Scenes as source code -
** START **

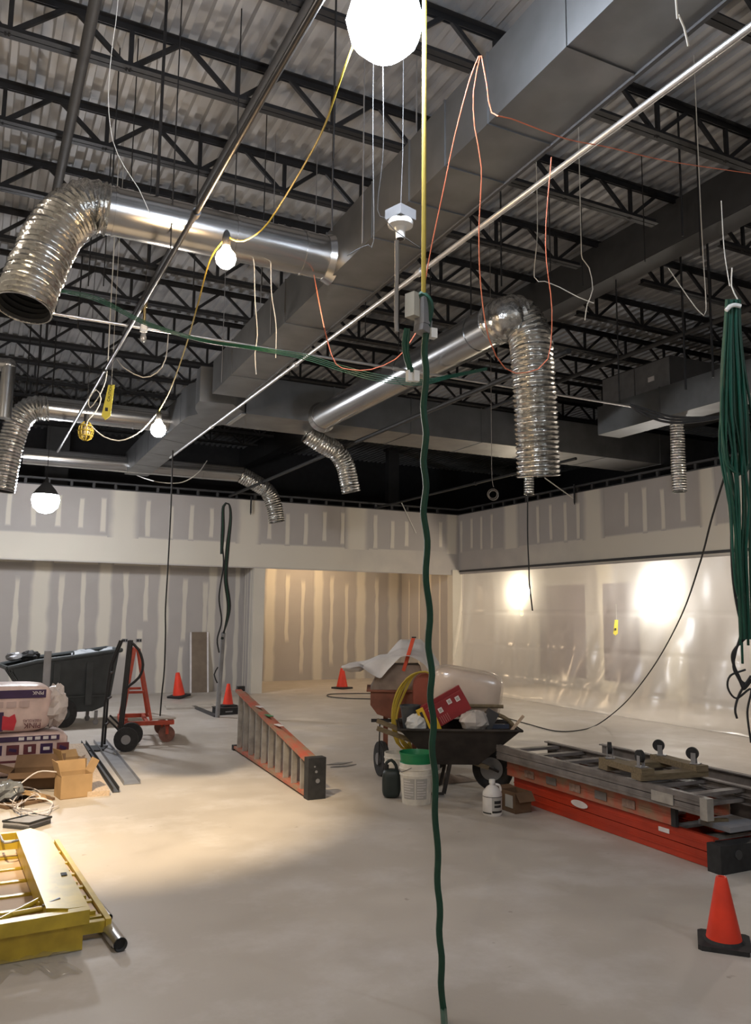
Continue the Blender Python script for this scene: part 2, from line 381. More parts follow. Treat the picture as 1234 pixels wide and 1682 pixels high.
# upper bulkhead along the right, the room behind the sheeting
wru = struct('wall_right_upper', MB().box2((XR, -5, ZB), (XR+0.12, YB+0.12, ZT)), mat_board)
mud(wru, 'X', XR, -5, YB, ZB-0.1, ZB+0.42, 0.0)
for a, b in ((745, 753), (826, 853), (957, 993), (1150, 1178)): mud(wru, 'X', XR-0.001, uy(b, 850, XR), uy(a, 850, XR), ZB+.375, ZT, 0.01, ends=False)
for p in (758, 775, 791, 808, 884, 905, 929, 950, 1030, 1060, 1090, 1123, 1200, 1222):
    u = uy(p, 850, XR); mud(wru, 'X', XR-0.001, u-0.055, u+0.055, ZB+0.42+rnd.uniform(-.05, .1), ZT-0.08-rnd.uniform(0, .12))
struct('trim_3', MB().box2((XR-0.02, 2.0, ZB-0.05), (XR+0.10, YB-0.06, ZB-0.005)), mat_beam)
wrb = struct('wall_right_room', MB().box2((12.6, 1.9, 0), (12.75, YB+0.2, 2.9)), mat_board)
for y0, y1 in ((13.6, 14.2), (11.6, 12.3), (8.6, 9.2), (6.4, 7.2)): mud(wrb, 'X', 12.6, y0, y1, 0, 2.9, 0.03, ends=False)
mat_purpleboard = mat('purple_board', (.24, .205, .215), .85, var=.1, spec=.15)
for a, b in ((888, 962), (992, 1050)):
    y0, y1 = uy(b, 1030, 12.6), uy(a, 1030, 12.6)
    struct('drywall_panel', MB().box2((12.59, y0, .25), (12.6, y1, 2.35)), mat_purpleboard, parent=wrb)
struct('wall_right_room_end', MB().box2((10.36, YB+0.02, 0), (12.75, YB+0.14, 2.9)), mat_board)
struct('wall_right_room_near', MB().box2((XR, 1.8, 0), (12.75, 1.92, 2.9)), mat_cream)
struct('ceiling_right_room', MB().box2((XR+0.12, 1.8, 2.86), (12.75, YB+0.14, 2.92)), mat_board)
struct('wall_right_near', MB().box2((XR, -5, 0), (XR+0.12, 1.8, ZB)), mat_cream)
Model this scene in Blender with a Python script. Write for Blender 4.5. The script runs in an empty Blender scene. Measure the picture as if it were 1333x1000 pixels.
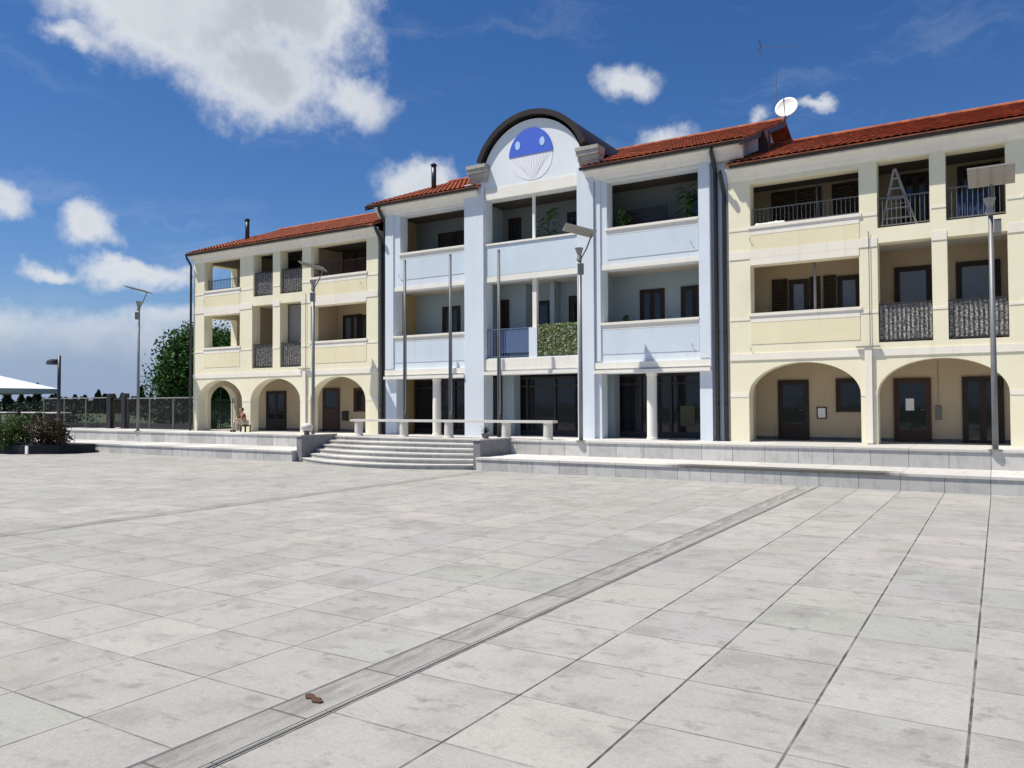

** END **

WRITTEN PROBLEM - Repeat the data exactly, excluding the pictures.

EXERCISE OUTPUT -
Continue the Blender Python script for this scene: part 2, from line 381. More parts follow. Treat the picture as 1234 pixels wide and 1682 pixels high.
# upper bulkhead along the right, the room behind the sheeting
wru = struct('wall_right_upper', MB().box2((XR, -5, ZB), (XR+0.12, YB+0.12, ZT)), mat_board)
mud(wru, 'X', XR, -5, YB, ZB-0.1, ZB+0.42, 0.0)
for a, b in ((745, 753), (826, 853), (957, 993), (1150, 1178)): mud(wru, 'X', XR-0.001, uy(b, 850, XR), uy(a, 850, XR), ZB+.375, ZT, 0.01, ends=False)
for p in (758, 775, 791, 808, 884, 905, 929, 950, 1030, 1060, 1090, 1123, 1200, 1222):
    u = uy(p, 850, XR); mud(wru, 'X', XR-0.001, u-0.055, u+0.055, ZB+0.42+rnd.uniform(-.05, .1), ZT-0.08-rnd.uniform(0, .12))
struct('trim_3', MB().box2((XR-0.02, 2.0, ZB-0.05), (XR+0.10, YB-0.06, ZB-0.005)), mat_beam)
wrb = struct('wall_right_room', MB().box2((12.6, 1.9, 0), (12.75, YB+0.2, 2.9)), mat_board)
for y0, y1 in ((13.6, 14.2), (11.6, 12.3), (8.6, 9.2), (6.4, 7.2)): mud(wrb, 'X', 12.6, y0, y1, 0, 2.9, 0.03, ends=False)
mat_purpleboard = mat('purple_board', (.24, .205, .215), .85, var=.1, spec=.15)
for a, b in ((888, 962), (992, 1050)):
    y0, y1 = uy(b, 1030, 12.6), uy(a, 1030, 12.6)
    struct('drywall_panel', MB().box2((12.59, y0, .25), (12.6, y1, 2.35)), mat_purpleboard, parent=wrb)
struct('wall_right_room_end', MB().box2((10.36, YB+0.02, 0), (12.75, YB+0.14, 2.9)), mat_board)
struct('wall_right_room_near', MB().box2((XR, 1.8, 0), (12.75, 1.92, 2.9)), mat_cream)
struct('ceiling_right_room', MB().box2((XR+0.12, 1.8, 2.86), (12.75, YB+0.14, 2.92)), mat_board)
struct('wall_right_near', MB().box2((XR, -5, 0), (XR+0.12, 1.8, ZB)), mat_cream)
Model this scene in Blender with a Python script. Write for Blender 4.5. The script runs in an empty Blender scene. Measure the picture as if it were 1333x1000 pixels.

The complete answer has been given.